ELIZABETH SHOGREN: Outside the White House today, the heavyweights of the truck manufacturing industry took the microphone one after another.

DENNY SLAGLE: We're happy to be part of this. We really appreciate the process.

SHOGREN: Denny Slagle is the CEO of Mack Trucks.

SLAGLE: This takes us to the next level of controlling and reducing greenhouse gases, which we're proud to do.

SHOGREN: Rich Freeland is the president of the engines division at Cummins.

RICH FREELAND: We welcome the challenge and think it's a win all the way around: for the customers, for the industry, and for all of us who participate in it.

SHOGREN: Later, Freeland said his business is strong and although the fuel economy targets are tough, it's easy for his industry to like this rule.

FREELAND: This one lines up real well with what customers want. And they want fuel economy.

SHOGREN: The rule applies to all kinds of vehicles - from school buses to garbage trucks to big rigs. Freeland says one way his company will cut fuel use is by making pollution-control devices work better.

FREELAND: You can actually run the engine more efficiently if you're able to catch, if you will, more stuff before it comes out the tailpipe.

SHOGREN: Other likely technology changes include more streamlined tractor trailer cabs, better and fewer tires, and direct injection engines. Ron Medford, deputy administrator of the National Highway Traffic Safety Administration, says the impetus for the rules came, in part, from an unlikely source.

RON MEDFORD: The industry asked the EPA, actually, to do this.

SHOGREN: Truck and engine manufacturers wanted to avoid multiple rules.

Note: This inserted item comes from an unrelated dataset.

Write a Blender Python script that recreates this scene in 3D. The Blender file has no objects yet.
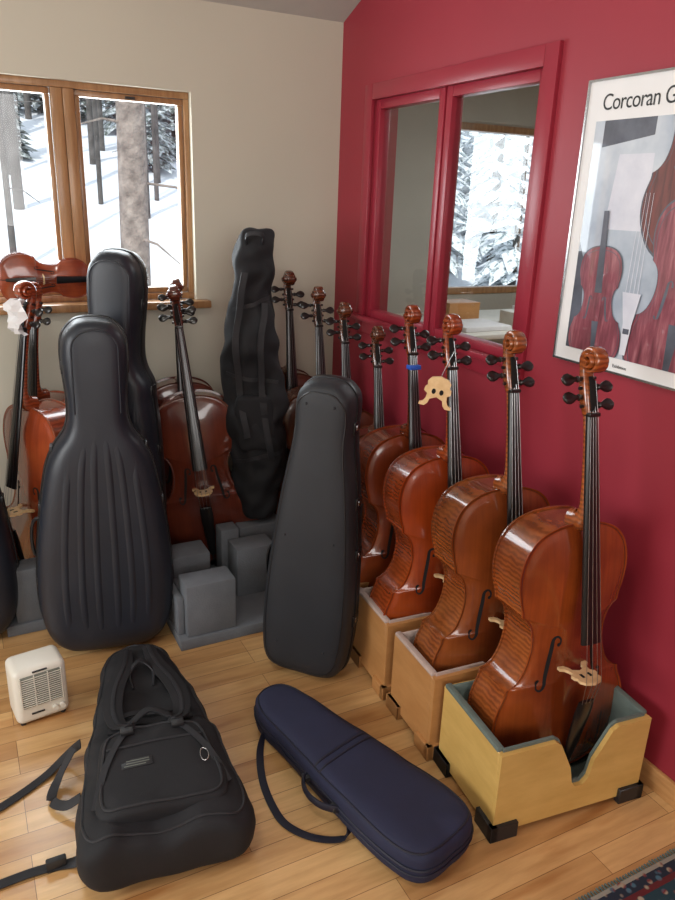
import bpy, bmesh, math, random
from mathutils import Vector, Matrix, noise
from mathutils.bvhtree import BVHTree
random.seed(7)
S = bpy.context.scene
try:
    S.view_settings.view_transform = 'Standard'
except Exception:
    pass
V = Vector
def rad(a): return math.radians(a)

# ------------------------------------------------------------------ materials
def c(r, g, b):
    def f(x):
        x /= 255.0
        return x/12.92 if x <= 0.04045 else ((x+0.055)/1.055)**2.4
    return (f(r), f(g), f(b), 1.0)

def base(name):
    m = bpy.data.materials.new(name); m.use_nodes = True
    nt = m.node_tree
    return m, nt, nt.nodes['Principled BSDF']

def mapping(nt, scale=(1, 1, 1), rot=(0, 0, 0)):
    tc = nt.nodes.new('ShaderNodeTexCoord'); mp = nt.nodes.new('ShaderNodeMapping')
    nt.links.new(tc.outputs['Object'], mp.inputs['Vector'])
    mp.inputs['Scale'].default_value = scale; mp.inputs['Rotation'].default_value = rot
    return mp.outputs['Vector']

def noise_n(nt, vec, scale, detail=3, rough=0.5):
    n = nt.nodes.new('ShaderNodeTexNoise'); n.inputs['Scale'].default_value = scale
    n.inputs['Detail'].default_value = detail; n.inputs['Roughness'].default_value = rough
    nt.links.new(vec, n.inputs['Vector']); return n.outputs['Fac']

def ramp(nt, fac, stops):
    r = nt.nodes.new('ShaderNodeValToRGB'); nt.links.new(fac, r.inputs['Fac'])
    el = r.color_ramp.elements
    el[0].position, el[0].color = stops[0]; el[1].position, el[1].color = stops[-1]
    for p, col in stops[1:-1]:
        e = el.new(p); e.color = col
    return r.outputs['Color']

def mix(nt, fac, a, b, mode='MIX'):
    m = nt.nodes.new('ShaderNodeMix'); m.data_type = 'RGBA'; m.blend_type = mode
    if isinstance(fac, (int, float)): m.inputs[0].default_value = fac
    else: nt.links.new(fac, m.inputs[0])
    for s, v in ((6, a), (7, b)):
        if isinstance(v, tuple): m.inputs[s].default_value = v
        else: nt.links.new(v, m.inputs[s])
    return m.outputs[2]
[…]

Congress had asked the National Highway Traffic Safety Administration to come up with one, and the Supreme Court had told the EPA to regulate greenhouse gas emissions. California also wanted to regulate global warming pollution from trucks. The new standards also are designed to reduce dependence on foreign oil. Medford says it will cost a little extra to buy these trucks and buses, but fuel savings will more than make up for that.

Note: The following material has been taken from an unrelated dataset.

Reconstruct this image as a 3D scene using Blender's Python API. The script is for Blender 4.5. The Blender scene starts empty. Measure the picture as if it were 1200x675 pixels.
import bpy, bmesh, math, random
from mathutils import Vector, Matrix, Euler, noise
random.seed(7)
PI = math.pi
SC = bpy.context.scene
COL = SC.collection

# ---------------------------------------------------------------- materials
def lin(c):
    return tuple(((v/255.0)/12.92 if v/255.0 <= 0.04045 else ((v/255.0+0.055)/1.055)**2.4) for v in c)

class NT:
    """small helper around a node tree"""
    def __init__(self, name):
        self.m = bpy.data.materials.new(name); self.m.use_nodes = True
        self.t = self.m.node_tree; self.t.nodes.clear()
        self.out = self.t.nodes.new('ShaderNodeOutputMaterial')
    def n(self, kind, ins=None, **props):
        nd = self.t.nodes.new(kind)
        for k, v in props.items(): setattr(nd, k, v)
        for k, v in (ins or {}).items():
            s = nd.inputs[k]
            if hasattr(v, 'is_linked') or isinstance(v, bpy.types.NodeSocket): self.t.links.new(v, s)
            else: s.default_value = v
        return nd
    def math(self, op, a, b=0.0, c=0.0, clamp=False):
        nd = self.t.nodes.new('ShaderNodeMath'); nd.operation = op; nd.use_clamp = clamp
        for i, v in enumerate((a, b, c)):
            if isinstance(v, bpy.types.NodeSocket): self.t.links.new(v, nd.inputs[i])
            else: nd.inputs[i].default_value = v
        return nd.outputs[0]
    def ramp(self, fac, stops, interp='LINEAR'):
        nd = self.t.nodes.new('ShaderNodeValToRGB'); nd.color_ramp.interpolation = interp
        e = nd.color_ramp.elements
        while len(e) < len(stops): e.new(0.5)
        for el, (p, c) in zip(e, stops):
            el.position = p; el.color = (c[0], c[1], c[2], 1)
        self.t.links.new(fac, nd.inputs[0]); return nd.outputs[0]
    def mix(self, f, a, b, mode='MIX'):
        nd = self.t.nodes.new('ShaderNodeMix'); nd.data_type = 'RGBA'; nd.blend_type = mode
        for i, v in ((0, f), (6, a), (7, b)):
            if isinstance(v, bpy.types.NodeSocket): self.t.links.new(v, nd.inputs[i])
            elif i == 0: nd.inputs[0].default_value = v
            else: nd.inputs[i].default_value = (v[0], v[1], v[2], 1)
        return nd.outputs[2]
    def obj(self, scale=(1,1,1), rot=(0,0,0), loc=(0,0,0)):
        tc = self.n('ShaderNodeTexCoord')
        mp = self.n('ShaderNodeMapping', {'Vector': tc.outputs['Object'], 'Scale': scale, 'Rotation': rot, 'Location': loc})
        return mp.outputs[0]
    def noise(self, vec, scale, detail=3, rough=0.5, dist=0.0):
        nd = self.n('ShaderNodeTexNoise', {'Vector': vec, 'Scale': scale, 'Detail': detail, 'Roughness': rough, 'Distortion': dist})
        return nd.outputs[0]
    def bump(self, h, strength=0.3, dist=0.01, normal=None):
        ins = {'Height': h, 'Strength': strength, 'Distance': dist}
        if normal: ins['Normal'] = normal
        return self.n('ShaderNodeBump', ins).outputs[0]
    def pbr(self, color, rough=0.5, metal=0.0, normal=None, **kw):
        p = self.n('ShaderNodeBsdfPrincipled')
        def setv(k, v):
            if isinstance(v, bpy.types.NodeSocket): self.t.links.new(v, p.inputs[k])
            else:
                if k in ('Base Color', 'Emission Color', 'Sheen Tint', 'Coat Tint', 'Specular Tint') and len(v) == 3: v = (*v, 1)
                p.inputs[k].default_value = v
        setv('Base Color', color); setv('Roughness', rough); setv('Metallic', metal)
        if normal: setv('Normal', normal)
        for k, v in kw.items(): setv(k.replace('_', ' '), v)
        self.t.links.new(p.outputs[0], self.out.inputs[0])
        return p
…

MEDFORD: For a big pickup truck, we estimate that the lifetime fuel savings are about $7,200, and that the cost is just over $1,000.

SHOGREN: At Interstate Relocation Services, a moving company in Springfield, Virginia, Bud Morrissette predicted that the rule will keep costs down for himself and his customers.

BUD MORRISSETTE: Trucks are really the lifeblood of the American economy. Everything that we consume - be it clothing, be it food - is, really, delivered by a truck. And so it's something that I think will touch across all walks of life.

SHOGREN: Environmentalists like the rule, too. It follows an announcement last month of a deal between President Obama and the auto industry to tighten fuel economy for cars and light trucks. David Friedman, from the Union of Concerned Scientists, says together, these rules will go far to fight global warming and America's dependence on foreign oil.

DAVID FRIEDMAN: America is going to save more oil by 2030 than we currently import from the entire Persian Gulf.

SHOGREN: Elizabeth Shogren, NPR News, Washington.